一般的に過労死レベルの残業とは、80時間/月と言われています。週休二日制であれば土日はしっかりと休んだ上で、残りの5日間一日当たり4時間の残業をすると、このラインに到達することになります。
銀行は労働集約型産業の典型みたいな印象がありますが、確かに過去はその事実は厳然としてありました。振り返ると一番労働集約していたのが、バブル景気の時代でした。今回はこの時の勤務状況を見てみたいと思います。ちなみに今は流石にこんな事はありません。

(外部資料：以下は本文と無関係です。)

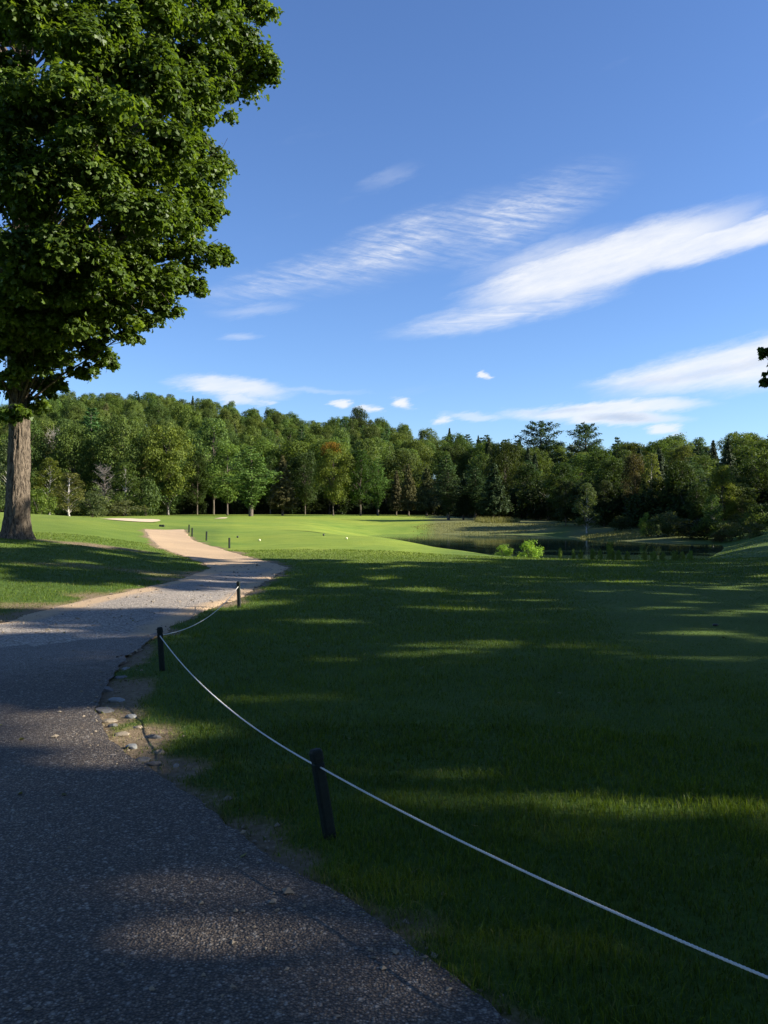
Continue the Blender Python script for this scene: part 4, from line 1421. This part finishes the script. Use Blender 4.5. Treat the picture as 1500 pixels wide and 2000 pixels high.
# ------------------------------------------------------------------ rope fence
def post_mesh(h, w):
    mb = MB()
    n = 16
    rings = [(-0.18, 1.0), (h - 0.075, 1.0), (h - 0.072, 0.90), (h - 0.060, 0.90), (h - 0.057, 1.04), (h - 0.018, 1.04), (h - 0.004, 0.84), (h, 0.5)]
    V, Fc = [], []
    for z, s in rings:
        for k in range(n):
            t = 2 * math.pi * (k + 0.5) / n
            c, sn = math.cos(t), math.sin(t)
            p = 7.0
            q = (abs(c) ** p + abs(sn) ** p) ** (-1 / p)
            V.append((w / 2 * s * q * c, w / 2 * s * q * sn, z))
    for i in range(len(rings) - 1):
        for k in range(n):
            k2 = (k + 1) % n
            Fc.append((i * n + k, i * n + k2, (i + 1) * n + k2, (i + 1) * n + k))
    Fc.append(tuple(range((len(rings) - 1) * n, len(rings) * n)))
    mb.add(V, Fc)
    return mb.mesh('rope_post', M['post'], False)


def torus(mb, c, rx, r, axis, n=18, m=8):
    V, Fc = [], []
    for i in range(n):
        t = 2 * math.pi * i / n
        for j in range(m):
            u = 2 * math.pi * j / m
            q = rx + r * math.cos(u)
            p = (r * math.sin(u), q * math.cos(t), q * math.sin(t)) if axis == 'x' else (q * math.cos(t), r * math.sin(u), q * math.sin(t))
            V.append((c[0] + p[0], c[1] + p[1], c[2] + p[2]))
    for i in range(n):
        for j in range(m):
            Fc.append((i * m + j, ((i + 1) % n) * m + j, ((i + 1) % n) * m + (j + 1) % m, i * m + (j + 1) % m))
    mb.add(V, Fc)


POST_H = 0.465
near_me = post_mesh(POST_H, 0.058)
hole = MB(); torus(hole, (0.031, 0, POST_H - 0.09), 0.011, 0.004, 'x'); torus(hole, (-0.031, 0, POST_H - 0.09), 0.011, 0.004, 'x')
eyelet_me = hole.mesh('eyelet', M['post'])
posts = [((645, 1637), (-0.085, 0.01), 'nearest dark green rope post leaning left beside the road'),
         ((317, 1310), (-0.03, 0.0), 'middle dark green rope post at the bend of the road'),
         ((467, 1187), (-0.015, 0.0), 'farthest roped dark green post, beside the sunlit gravel')]
ptop = []


def set_post(x, y, z, lean, rz, label, group, scale=1.0):
    o = link('rope_post', near_me)
    o.location = (x, y, z)
    o.rotation_euler = (-lean[1] * 2, lean[0] * 1.9, rz)
    o.scale = (1, 1, scale)
    tag(o, label, 'post', group)
    e = link('eyelet', eyelet_me, o)
    bpy.context.view_layer.update()
    return o


def world_pt(o, p):
    return o.matrix_world @ Vector(p)


holes = []
pw = []
for p, lean, lab in posts:
    x, y, z = gp(*p)
    pw.append((x, y, z))
P0 = (1.98, 1.22, 0.0)
line = [P0] + pw
for i, (p, lean, lab) in enumerate(posts):
    a, b = line[i], line[min(i + 2, 3)]
    rz = math.atan2(b[1] - a[1], b[0] - a[0]) if i < 2 else math.atan2(line[3][1] - line[2][1], line[3][0] - line[2][0])
    rz = rz + math.pi / 2 if False else rz
    x, y, z = pw[i]
    o = link('rope_post', near_me)
    o.location = (x, y, z - 0.01)
    o.rotation_euler = Matrix(((1, 0, lean[0] * 1.9), (0, 1, lean[1] * 2), (0, 0, 1))).to_euler() if False else (0, 0, 0)
    q = Vector((lean[0] * 1.95, lean[1] * 1.95, 1)).normalized().to_track_quat('Z', 'Y')
    o.rotation_mode = 'QUATERNION'
    o.rotation_quaternion = Vector((0, 0, 1)).rotation_difference(Vector((lean[0] * 1.95, lean[1] * 1.95, 1))) @ Matrix.Rotation(rz, 3, 'Z').to_quaternion()
    tag(o, lab, 'post', 'roped posts along the road')
    link('eyelet', eyelet_me, o)
    bpy.context.view_layer.update()
    holes.append((world_pt(o, (-0.031, 0, POST_H - 0.09)), world_pt(o, (0.031, 0, POST_H - 0.09))))
o = link('rope_post', near_me)
o.location = P0
tag(o, 'dark green rope post just out of the picture at the lower right', 'post', 'roped posts along the road')
link('eyelet', eyelet_me, o)
h0 = Vector((P0[0], P0[1], POST_H - 0.03))


def order(hs, toward):
    a, b = hs
    return (a, b) if (a - toward).length < (b - toward).length else (b, a)


pts = []


def span(a, b, sag, n):
    return [a.lerp(b, i / n) - Vector((0, 0, 4 * sag * (i / n) * (1 - i / n))) for i in range(n + 1)]


n1 = order(holes[0], h0); n2 = order(holes[1], holes[0][0]); n3 = order(holes[2], holes[1][0])
pts = span(h0, n1[0], 0.085, 260) + span(n1[1], n2[0], 0.115, 260) + span(n2[1], n3[0], 0.16, 160) + [n3[1], n3[1] + Vector((0.02, 0, -0.02)), n3[1] + Vector((0.03, 0, -0.06))]


def rope_mesh(pts, r):
    P = np.array([tuple(p) for p in pts])
    s = np.r_[0, np.cumsum(np.linalg.norm(np.diff(P, axis=0), axis=1))]
    n = int(s[-1] / 0.009)
    u = np.linspace(0, s[-1], n)
    Q = np.stack([np.interp(u, s, P[:, k]) for k in range(3)], 1)
    T = unit(np.gradient(Q, axis=0))
    A = unit(np.cross(T, np.array([0.0, 0, 1]))); B = np.cross(T, A)
    Vs, Fs, base = [], [], 0
    sides = 6
    for k in range(3):
        ph = u / 0.042 * 2 * math.pi + k * 2.094
        Cc = Q + (A * np.cos(ph)[:, None] + B * np.sin(ph)[:, None]) * r * 0.52
        t = np.linspace(0, 2 * math.pi, sides, endpoint=False)
        ring = Cc[:, None] + (A[:, None] * np.cos(t)[None, :, None] + B[:, None] * np.sin(t)[None, :, None]) * r * 0.58
        Vs.append(ring.reshape(-1, 3))
        i, j = np.meshgrid(np.arange(n - 1), np.arange(sides), indexing='ij')
        a = (i * sides + j).ravel() + base; b = (i * sides + (j + 1) % sides).ravel() + base
        Fs.append(np.stack([a, b, b + sides, a + sides], 1))
        base += n * sides
    Fq = np.vstack(Fs)
    return mesh_np('rope', np.vstack(Vs), Fq.ravel(), np.full(len(Fq), 4), M['rope'], True)


tag(link('rope', rope_mesh(pts, 0.0047)), 'thin white rope slung from post to post along the lawn edge', 'rope')

# short posts along the far path
far_post = [((448, 1071), 'short dark post nearest the tee, first beside the sandy path'), ((403, 1056), 'short dark post second along the sandy path'),
            ((375, 1048), 'short dark post third along the sandy path'), ((369, 1040), 'short dark post at the far end of the sandy path')]
for p, lab in far_post:
    x, y, z = gp(*p)
    o = link('path_post', near_me)
    o.location = (x, y, z)
    o.rotation_euler = (random.uniform(-.03, .03), random.uniform(-.03, .03), random.random())
    o.scale = (1.15, 1.15, 0.95)
    tag(o, lab, 'post', 'short posts along the sandy path')
    link('eyelet', eyelet_me, o)


def ball_marker(px, py, r, m, lab):
    x, y, z = gp(px, py)
    mb = MB()
    n, k = 10, 14
    V, Fc = [], []
    for i in range(1, n):
        t = math.pi * i / n
        for j in range(k):
            u = 2 * math.pi * j / k
            V.append((r * math.sin(t) * math.cos(u), r * math.sin(t) * math.sin(u), r + r * math.cos(t)))
    top = len(V); V.append((0, 0, 2 * r)); bot = len(V); V.append((0, 0, 0))
    for i in range(n - 2):
        for j in range(k):
            Fc.append((i * k + j, i * k + (j + 1) % k, (i + 1) * k + (j + 1) % k, (i + 1) * k + j))
    for j in range(k):
        Fc.append((top, (j + 1) % k, j)); Fc.append((bot, (n - 2) * k + j, (n - 2) * k + (j + 1) % k))
    mb.add(V, Fc)
    o = link('tee_marker', mb.mesh('tee_marker', m))
    o.location = (x, y, z + 0.012)
    tag(o, lab, 'tee marker', 'tee markers')
    sp = MB(); sp.tube([(0, 0, 0.02), (0, 0, -0.14)], [0.012, 0.004], 6)
    link('spike', sp.mesh('spike', M['marker_dark']), o)


ball_marker(507, 1057.5, 0.052, M['marker_pale'], 'pale yellow ball tee marker on the left of the tee')
ball_marker(677, 1054, 0.052, M['marker_pale'], 'pale yellow ball tee marker on the right of the tee')
ball_marker(464, 1051, 0.055, M['marker_dark'], 'small dark tee marker left of the pale left one')
ball_marker(632, 1047, 0.055, M['marker_dark'], 'small dark tee marker behind the pale right one')


def double_box(px, py, w, lab, name):
    x, y, z = gp(px, py)
    root = empty(name, (x, y, z))
    tag(root, lab, 'tee block')
    for s in (-1, 1):
        mb = MB()
        a, h = w * 0.22, w * 0.42
        V = [(s * w * .26 + sx * a * k, sy * a * k, zz) for zz, k in ((-0.02, 1), (h * .85, 1), (h, .8)) for sx, sy in ((-1, -1), (1, -1), (1, 1), (-1, 1))]
        Fc = [(0, 1, 2, 3), (8, 9, 10, 11)]
        for i in range(2):
            for k in range(4):
                Fc.append((i * 4 + k, i * 4 + (k + 1) % 4, i * 4 + 4 + (k + 1) % 4, i * 4 + 4 + k))
        mb.add(V, Fc)
        link('block', mb.mesh('block', M['marker_dark'], False), root)


double_box(316, 1029, 0.34, 'pair of low black blocks on the grass at the path end', 'tee_block')

# dark clod on the lawn at the right
def rock_mesh(seed, sx, sy, sz, matl, name='stone', sub=2, nzs=0.22):
    rg = np.random.default_rng(seed)
    bm = bmesh.new()
    bmesh.ops.create_icosphere(bm, subdivisions=sub, radius=1)
    ax = unit(rg.normal(size=(9, 3))); lim = rg.uniform(0.55, 0.92, 9)
    for v in bm.verts:
        p = np.array(v.co)
        for a_, l_ in zip(ax, lim):
            dd = p @ a_
            if dd > l_: p = p - a_ * (dd - l_) * 0.9
        p = p + rg.normal(size=3) * 0.02
        v.co = (p[0] * sx, p[1] * sy, p[2] * sz)
    me = bpy.data.meshes.new(name)
    bm.to_mesh(me); bm.free()
    me.materials.append(matl)
    return me


# stones set along the crumbling road edge
STONES = [((208, 1345), .11, .16, .05, 'stone', 'dark flat stone beside the pale slab at the road edge'), ((228, 1366), .12, .10, .045, 'pale_stone', 'smooth pale slab lying in the road edge below the second post'),
          ((205, 1385), .13, .12, .05, 'stone', 'dark broad stone below the pale slab'), ((236, 1322), .10, .14, .04, 'stone', 'small dark stone above the pale slab'),
          ((244, 1305), .08, .10, .04, 'pale_stone', 'small pale stone farthest up the row'), ((214, 1405), .10, .05, .03, 'tan_stone', 'thin tan stone at the bend of the road'),
          ((256, 1398), .08, .05, .04, 'pale_stone', 'light stone against the grass at the bend'), ((240, 1432), .09, .07, .035, 'tan_stone', 'tan stone in the middle of the sandy wash'),
          ((258, 1456), .075, .06, .045, 'pale_stone', 'rounded light stone at the foot of the sandy wash'), ((296, 1436), .12, .035, .04, 'stone', 'long grey stone lying along the grass'),
          ((276, 1482), .09, .06, .03, 'stone', 'dark stone touching the asphalt below the sandy wash'), ((312, 1467), .07, .04, .03, 'tan_stone', 'small tan stone in the bare soil'),
          ((344, 1493), .035, .03, .03, 'pale_stone', 'single white pebble on the bare soil'), ((222, 1415), .07, .05, .03, 'stone', 'small grey stone in the sandy wash'),
          ((268, 1418), .07, .05, .03, 'tan_stone', 'brown stone between grass and sandy wash'), ((300, 1490), .12, .03, .03, 'stone', 'thin grey stone lowest in the row')]
for i, (p, sx, sy, sz, mk, lab) in enumerate(STONES):
    x, y, z = gp(*p)
    o = link('stone', rock_mesh(300 + i, sx * 0.72, sy * 0.72, sz * 0.85, M[mk]))
    for f in o.data.polygons: f.use_smooth = False
    o.location = (x, y, z - sz * 0.5)
    o.rotation_euler = (random.uniform(-.12, .12), random.uniform(-.12, .12), random.uniform(-.3, .3))
    tag(o, lab, 'stone', 'stones along the road edge')
x, y, z = gp(1398, 1223)
o = link('earth_clod', rock_mesh(390, .05, .04, .03, M['marker_dark'], 'earth_clod'))
o.location = (x, y, z + 0.015)
tag(o, 'small dark clod lying on the shaded lawn at the right', 'clod')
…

あくまでも過去のお話です。
当時の就業規則で定められていた就業時間は、開始が8時40分(8時50分の時期もありました)で、終了が17時でした。(24時間制で書いています)昼食休憩が1時間とすれば、実働は7時間チョットになります。残業はこの時間帯を越えて就業する事で発生するのですが、ここで注意点が一つ有ります。
時間外勤務=残業とすると、残業=終業後と思い込みがちです。しかし始業時刻以前にも時間外はあり得ます。現に当時は鍵番と呼ばれる担当者が銀行の通用門を解錠し、機械警備を解除して入店し、金庫のダイヤル解錠も行っていました。これを始業時間にやっていたのでは、到底開店時間に間に合いません。
私も「出納元方」を担当していた時期は手の遅さもあって、金庫から現金を出しての預払機への詰め。大口出金の事前取り置き。各担当者への手元現金の配分。前日作成の現金資金繰り表による現金センターとのやり取り。これらを行うのに正味1時間は必要でした。ちなみに「出納元方」は「すいとうもとかた」と読みます。店の金庫番です。
外為担当となっても開店と同時に店頭に来られるお客様も多々あり、準備しながら顧客対応をするわけにも行きません。つまりどのポジションであっても1時間ぐらいの早出はあり得ました。つまり既にお話した4時間の内業務終了後に回せる時間は、いいとこ3時間となるわけです。3時間となると17時終業から数えて、20時がその時間となります。この時間皆さんどう思われますか。
当時の自分を振り返ってみると随分早い時間だな、という印象です。当時帰店が18時頃でしたのでそこから1時間程度は、持ち帰り物件の整理をしていました。そして机の上に残されているメモ。これに基づき本部照会に回答したり、顧客問い合わせに対応していれば、更に1時間ぐらいはあっという間に経ってしまいます。
そこから会議や打合せがあると、もうそれだけでゲームオーバーです。しかしそこで「お先に失礼します!」とは行きません。稟議や顧客プレゼン書類の作成、そして上席へ当日報告があります。最も忙しかった時期にはとにかく深夜残業の手前で打ち切り!!
これが営業担当全員の合い言葉になっていました。当時の記憶がおぼろげなのですがこの時間が22時だとすると、17時からの残業は5時間。朝1時間と併せて6時間/日となります。これに20労働日を掛けると120時間/月。なんともすごい数字です。
今は朝も夜も残業は思いっきり短くなっているようなので、この数字はあり得ないと思いますが、当時の感覚では土日が完全に休めるのなら特に問題なし。こう考えてました。流石に土日出勤は頭に来てましたが。
やはりこのような問題には時代の流れが大きく影響するようです。過労死レベルの残業についてでした。